▸ Job
Return the listing below verbatim. Pictures do not belong in the copy.
-- START Given material --
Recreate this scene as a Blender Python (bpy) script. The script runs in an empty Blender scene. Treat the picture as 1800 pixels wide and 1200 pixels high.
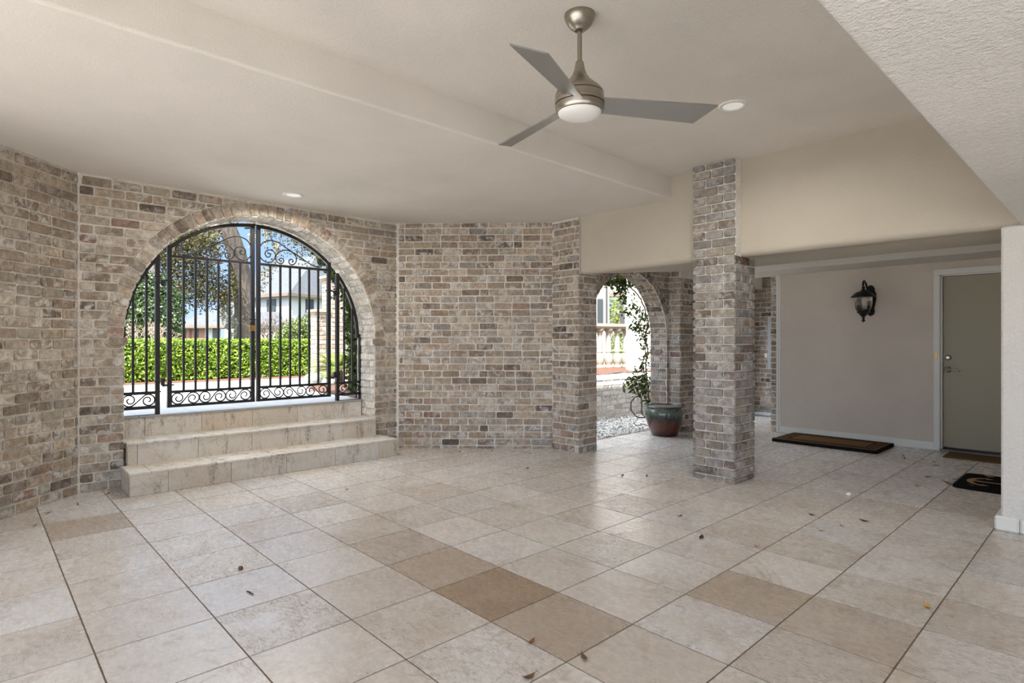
import bpy, math, random
import numpy as np
from mathutils import Vector, noise as mnoise
random.seed(7)
rng = np.random.default_rng(11)
PI = math.pi
COL = bpy.context.scene.collection

# ------------------------------------------------------------------ frames
# world X = a, world Y = b (the axes of the paving), Z up; the photographer stands at the origin, eye at 1.28 m
AX = (0.684165, -0.729327); BX = (0.729327, 0.684165)
def cw(X, Y, z=0.0):
    """from 'right of / ahead of the photographer' metres to the paving axes"""
    return Vector((AX[0]*X + AX[1]*Y, BX[0]*X + BX[1]*Y, z))
def at(u, v, Y):
    return cw((u-900)/1015.0*Y, Y, 1.28 + (600-v)/1015.0*Y)

# ------------------------------------------------------------------ mesh builder
class MB:
    def __init__(s): s.v=[]; s.f=[]; s.m=[]; s.c=[]; s.sm=[]
    def face(s, pts, mi=0, c=(.5,.5,.5), smooth=False):
        n=len(s.v); s.v.extend([tuple(p) for p in pts]); s.f.append(tuple(range(n,n+len(pts)))); s.m.append(mi); s.c.append(c); s.sm.append(smooth)
    def faces(s, verts, faces, mi=0, c=(.5,.5,.5), smooth=False):
        n=len(s.v); s.v.extend([tuple(p) for p in verts])
        for f in faces: s.f.append(tuple(n+i for i in f)); s.m.append(mi); s.c.append(c); s.sm.append(smooth)
    def box(s, x0,x1,y0,y1,z0,z1, mi=0, c=(.5,.5,.5)):
        V=[(x0,y0,z0),(x1,y0,z0),(x1,y1,z0),(x0,y1,z0),(x0,y0,z1),(x1,y0,z1),(x1,y1,z1),(x0,y1,z1)]
        s.faces(V,[(0,3,2,1),(4,5,6,7),(0,1,5,4),(1,2,6,5),(2,3,7,6),(3,0,4,7)],mi,c)
    def bbox(s, x0,x1,y0,y1,z0,z1, e=.004, mi=0, c=(.5,.5,.5), fn=None):
        """box with chamfered edges"""
        V=[];
        xs=(x0,x1); ys=(y0,y1); zs=(z0,z1)
        idx={}
        for i in (0,1):
            for j in (0,1):
                for k in (0,1):
                    sx=1 if i==0 else -1; sy=1 if j==0 else -1; sz=1 if k==0 else -1
                    for ax in range(3):
                        d=[sx*e,sy*e,sz*e]; d[ax]=0
                        idx[(i,j,k,ax)]=len(V); V.append((xs[i]+d[0],ys[j]+d[1],zs[k]+d[2]))
        F=[]
        g=lambda i,j,k,ax: idx[(i,j,k,ax)]
        for i in (0,1):
            q=[g(i,0,0,0),g(i,1,0,0),g(i,1,1,0),g(i,0,1,0)]; F.append(q if i else q[::-1])
            q=[g(0,i,0,1),g(0,i,1,1),g(1,i,1,1),g(1,i,0,1)]; F.append(q if i else q[::-1])
            q=[g(0,0,i,2),g(1,0,i,2),g(1,1,i,2),g(0,1,i,2)]; F.append(q if i else q[::-1])
        for i in (0,1):
            for j in (0,1):
                q=[g(i,j,0,0),g(i,j,1,0),g(i,j,1,1),g(i,j,0,1)]; F.append(q if (i==j) else q[::-1])
                q=[g(i,0,j,0),g(i,0,j,2),g(i,1,j,2),g(i,1,j,0)]; F.append(q if (i==j) else q[::-1])
                q=[g(0,i,j,1),g(1,i,j,1),g(1,i,j,2),g(0,i,j,2)]; F.append(q if (i==j) else q[::-1])
        for i in (0,1):
            for j in (0,1):
                for k in (0,1):
                    q=[g(i,j,k,0),g(i,j,k,1),g(i,j,k,2)]; F.append(q if (i+j+k)%2 else q[::-1])
        if fn: V=[fn(Vector(p)) for p in V]
        s.faces(V,F,mi,c)
    def prism(s, poly, z0, z1, mi=0, c=(.5,.5,.5)):
        n=len(poly)
        V=[(p[0],p[1],z0) for p in poly]+[(p[0],p[1],z1) for p in poly]
        F=[tuple(range(n-1,-1,-1)),tuple(range(n,2*n))]+[(i,(i+1)%n,n+(i+1)%n,n+i) for i in range(n)]
        s.faces(V,F,mi,c)
    def tube(s, pts, r, n=6, mi=0, c=(.5,.5,.5), closed=False, caps=True, smooth=True):
        P=[Vector(p) for p in pts]; N=len(P)
        R=r if isinstance(r,(list,tuple)) else [r]*N
        rings=[]; up=None
        for i,p in enumerate(P):
            if closed: t=P[(i+1)%N]-P[i-1]
            else: t=P[min(i+1,N-1)]-P[max(i-1,0)]
            if t.length<1e-9: t=Vector((0,0,1))
            t.normalize()
            if up is None:
                up=Vector((0,0,1)) if abs(t.z)<.9 else Vector((1,0,0))
            x=up-t*up.dot(t)
            if x.length<1e-6: x=Vector((0,1,0))-t*t.y
            x.normalize(); y=t.cross(x); up=x
            rings.append([p+(x*math.cos(2*PI*k/n)+y*math.sin(2*PI*k/n))*R[i] for k in range(n)])
        V=[q for r_ in rings for q in r_]; F=[]
        for i in range(N if closed else N-1):
            j=(i+1)%N
            for k in range(n):
                l=(k+1)%n
                F.append((i*n+k,i*n+l,j*n+l,j*n+k))
        s.faces(V,F,mi,c,smooth)
        if caps and not closed:
            s.face(rings[0][::-1],mi,c); s.face(rings[-1],mi,c)
    def lathe(s, prof, n=32, o=(0,0,0), mi=0, c=(.5,.5,.5), smooth=True, fn=None):
        V=[];F=[]
        for r,z in prof:
            for k in range(n):
                t=2*PI*k/n; rr=r*(fn(t,z) if fn else 1)
                V.append((o[0]+rr*math.cos(t),o[1]+rr*math.sin(t),o[2]+z))
        for i in range(len(prof)-1):
            for k in range(n):
                l=(k+1)%n; F.append((i*n+k,i*n+l,(i+1)*n+l,(i+1)*n+k))
        s.faces(V,F,mi,c,smooth)
    def bar(s, p0, p1, w, t, side, mi=0, c=(.5,.5,.5)):
        """rectangular bar from p0 to p1, w wide along 'side', t thick the other way"""
        p0=Vector(p0);p1=Vector(p1);d=(p1-p0).normalized();sv=Vector(side); sv=(sv-d*sv.dot(d)).normalized(); n=d.cross(sv)
        V=[]
        for p in (p0,p1):
            for a,b in ((-1,-1),(1,-1),(1,1),(-1,1)): V.append(p+sv*(a*w/2)+n*(b*t/2))
        s.faces(V,[(0,1,2,3),(7,6,5,4),(0,4,5,1),(1,5,6,2),(2,6,7,3),(3,7,4,0)],mi,c)
    def build(s, name, mats, parent=None, fix=True):
        me=bpy.data.meshes.new(name)
        me.from_pydata(s.v,[],s.f)
        if not isinstance(mats,(list,tuple)): mats=[mats]
        for m in mats: me.materials.append(m)
        me.polygons.foreach_set('material_index',s.m)
        me.polygons.foreach_set('use_smooth',s.sm)
        at_=me.attributes.new('bc','FLOAT_COLOR','FACE')
        arr=np.ones((len(s.f),4),dtype=np.float32); arr[:,:3]=np.array(s.c,dtype=np.float32).reshape(-1,3)
        at_.data.foreach_set('color',arr.ravel())
        me.update()
        if fix:
            import bmesh
            bm=bmesh.new(); bm.from_mesh(me); 
            if len(bm.faces)<60000:
                bmesh.ops.remove_doubles(bm,verts=bm.verts,dist=1e-5) if any(s.sm) else None
                bmesh.ops.recalc_face_normals(bm,faces=bm.faces)
            bm.to_mesh(me); bm.free()
        o=bpy.data.objects.new(name,me); COL.objects.link(o)
        if parent: o.parent=parent
        return o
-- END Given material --
▸ Right answer
Recreate this scene as a Blender Python (bpy) script. The script runs in an empty Blender scene. Treat the picture as 1800 pixels wide and 1200 pixels high.
import bpy, math, random
import numpy as np
from mathutils import Vector, noise as mnoise
random.seed(7)
rng = np.random.default_rng(11)
PI = math.pi
COL = bpy.context.scene.collection

# ------------------------------------------------------------------ frames
# world X = a, world Y = b (the axes of the paving), Z up; the photographer stands at the origin, eye at 1.28 m
AX = (0.684165, -0.729327); BX = (0.729327, 0.684165)
def cw(X, Y, z=0.0):
    """from 'right of / ahead of the photographer' metres to the paving axes"""
    return Vector((AX[0]*X + AX[1]*Y, BX[0]*X + BX[1]*Y, z))
def at(u, v, Y):
    return cw((u-900)/1015.0*Y, Y, 1.28 + (600-v)/1015.0*Y)

# ------------------------------------------------------------------ mesh builder
class MB:
    def __init__(s): s.v=[]; s.f=[]; s.m=[]; s.c=[]; s.sm=[]
    def face(s, pts, mi=0, c=(.5,.5,.5), smooth=False):
        n=len(s.v); s.v.extend([tuple(p) for p in pts]); s.f.append(tuple(range(n,n+len(pts)))); s.m.append(mi); s.c.append(c); s.sm.append(smooth)
    def faces(s, verts, faces, mi=0, c=(.5,.5,.5), smooth=False):
        n=len(s.v); s.v.extend([tuple(p) for p in verts])
        for f in faces: s.f.append(tuple(n+i for i in f)); s.m.append(mi); s.c.append(c); s.sm.append(smooth)
    def box(s, x0,x1,y0,y1,z0,z1, mi=0, c=(.5,.5,.5)):
        V=[(x0,y0,z0),(x1,y0,z0),(x1,y1,z0),(x0,y1,z0),(x0,y0,z1),(x1,y0,z1),(x1,y1,z1),(x0,y1,z1)]
        s.faces(V,[(0,3,2,1),(4,5,6,7),(0,1,5,4),(1,2,6,5),(2,3,7,6),(3,0,4,7)],mi,c)
    def bbox(s, x0,x1,y0,y1,z0,z1, e=.004, mi=0, c=(.5,.5,.5), fn=None):
        """box with chamfered edges"""
        V=[];
        xs=(x0,x1); ys=(y0,y1); zs=(z0,z1)
        idx={}
        for i in (0,1):
            for j in (0,1):
                for k in (0,1):
                    sx=1 if i==0 else -1; sy=1 if j==0 else -1; sz=1 if k==0 else -1
                    for ax in range(3):
                        d=[sx*e,sy*e,sz*e]; d[ax]=0
                        idx[(i,j,k,ax)]=len(V); V.append((xs[i]+d[0],ys[j]+d[1],zs[k]+d[2]))
        F=[]
        g=lambda i,j,k,ax: idx[(i,j,k,ax)]
        for i in (0,1):
            q=[g(i,0,0,0),g(i,1,0,0),g(i,1,1,0),g(i,0,1,0)]; F.append(q if i else q[::-1])
            q=[g(0,i,0,1),g(0,i,1,1),g(1,i,1,1),g(1,i,0,1)]; F.append(q if i else q[::-1])
            q=[g(0,0,i,2),g(1,0,i,2),g(1,1,i,2),g(0,1,i,2)]; F.append(q if i else q[::-1])
        for i in (0,1):
            for j in (0,1):
                q=[g(i,j,0,0),g(i,j,1,0),g(i,j,1,1),g(i,j,0,1)]; F.append(q if (i==j) else q[::-1])
                q=[g(i,0,j,0),g(i,0,j,2),g(i,1,j,2),g(i,1,j,0)]; F.append(q if (i==j) else q[::-1])
                q=[g(0,i,j,1),g(1,i,j,1),g(1,i,j,2),g(0,i,j,2)]; F.append(q if (i==j) else q[::-1])
        for i in (0,1):
            for j in (0,1):
                for k in (0,1):
                    q=[g(i,j,k,0),g(i,j,k,1),g(i,j,k,2)]; F.append(q if (i+j+k)%2 else q[::-1])
        if fn: V=[fn(Vector(p)) for p in V]
        s.faces(V,F,mi,c)
    def prism(s, poly, z0, z1, mi=0, c=(.5,.5,.5)):
        n=len(poly)
        V=[(p[0],p[1],z0) for p in poly]+[(p[0],p[1],z1) for p in poly]
        F=[tuple(range(n-1,-1,-1)),tuple(range(n,2*n))]+[(i,(i+1)%n,n+(i+1)%n,n+i) for i in range(n)]
        s.faces(V,F,mi,c)
    def tube(s, pts, r, n=6, mi=0, c=(.5,.5,.5), closed=False, caps=True, smooth=True):
        P=[Vector(p) for p in pts]; N=len(P)
        R=r if isinstance(r,(list,tuple)) else [r]*N
        rings=[]; up=None
        for i,p in enumerate(P):
            if closed: t=P[(i+1)%N]-P[i-1]
            else: t=P[min(i+1,N-1)]-P[max(i-1,0)]
            if t.length<1e-9: t=Vector((0,0,1))
            t.normalize()
            if up is None:
                up=Vector((0,0,1)) if abs(t.z)<.9 else Vector((1,0,0))
            x=up-t*up.dot(t)
            if x.length<1e-6: x=Vector((0,1,0))-t*t.y
            x.normalize(); y=t.cross(x); up=x
            rings.append([p+(x*math.cos(2*PI*k/n)+y*math.sin(2*PI*k/n))*R[i] for k in range(n)])
        V=[q for r_ in rings for q in r_]; F=[]
        for i in range(N if closed else N-1):
            j=(i+1)%N
            for k in range(n):
                l=(k+1)%n
                F.append((i*n+k,i*n+l,j*n+l,j*n+k))
        s.faces(V,F,mi,c,smooth)
        if caps and not closed:
            s.face(rings[0][::-1],mi,c); s.face(rings[-1],mi,c)
    def lathe(s, prof, n=32, o=(0,0,0), mi=0, c=(.5,.5,.5), smooth=True, fn=None):
        V=[];F=[]
        for r,z in prof:
            for k in range(n):
                t=2*PI*k/n; rr=r*(fn(t,z) if fn else 1)
                V.append((o[0]+rr*math.cos(t),o[1]+rr*math.sin(t),o[2]+z))
        for i in range(len(prof)-1):
            for k in range(n):
                l=(k+1)%n; F.append((i*n+k,i*n+l,(i+1)*n+l,(i+1)*n+k))
        s.faces(V,F,mi,c,smooth)
    def bar(s, p0, p1, w, t, side, mi=0, c=(.5,.5,.5)):
        """rectangular bar from p0 to p1, w wide along 'side', t thick the other way"""
        p0=Vector(p0);p1=Vector(p1);d=(p1-p0).normalized();sv=Vector(side); sv=(sv-d*sv.dot(d)).normalized(); n=d.cross(sv)
        V=[]
        for p in (p0,p1):
            for a,b in ((-1,-1),(1,-1),(1,1),(-1,1)): V.append(p+sv*(a*w/2)+n*(b*t/2))
        s.faces(V,[(0,1,2,3),(7,6,5,4),(0,4,5,1),(1,5,6,2),(2,6,7,3),(3,7,4,0)],mi,c)
    def build(s, name, mats, parent=None, fix=True):
        me=bpy.data.meshes.new(name)
        me.from_pydata(s.v,[],s.f)
        if not isinstance(mats,(list,tuple)): mats=[mats]
        for m in mats: me.materials.append(m)
        me.polygons.foreach_set('material_index',s.m)
        me.polygons.foreach_set('use_smooth',s.sm)
        at_=me.attributes.new('bc','FLOAT_COLOR','FACE')
        arr=np.ones((len(s.f),4),dtype=np.float32); arr[:,:3]=np.array(s.c,dtype=np.float32).reshape(-1,3)
        at_.data.foreach_set('color',arr.ravel())
        me.update()
        if fix:
            import bmesh
            bm=bmesh.new(); bm.from_mesh(me); 
            if len(bm.faces)<60000:
                bmesh.ops.remove_doubles(bm,verts=bm.verts,dist=1e-5) if any(s.sm) else None
                bmesh.ops.recalc_face_normals(bm,faces=bm.faces)
            bm.to_mesh(me); bm.free()
        o=bpy.data.objects.new(name,me); COL.objects.link(o)
        if parent: o.parent=parent
        return o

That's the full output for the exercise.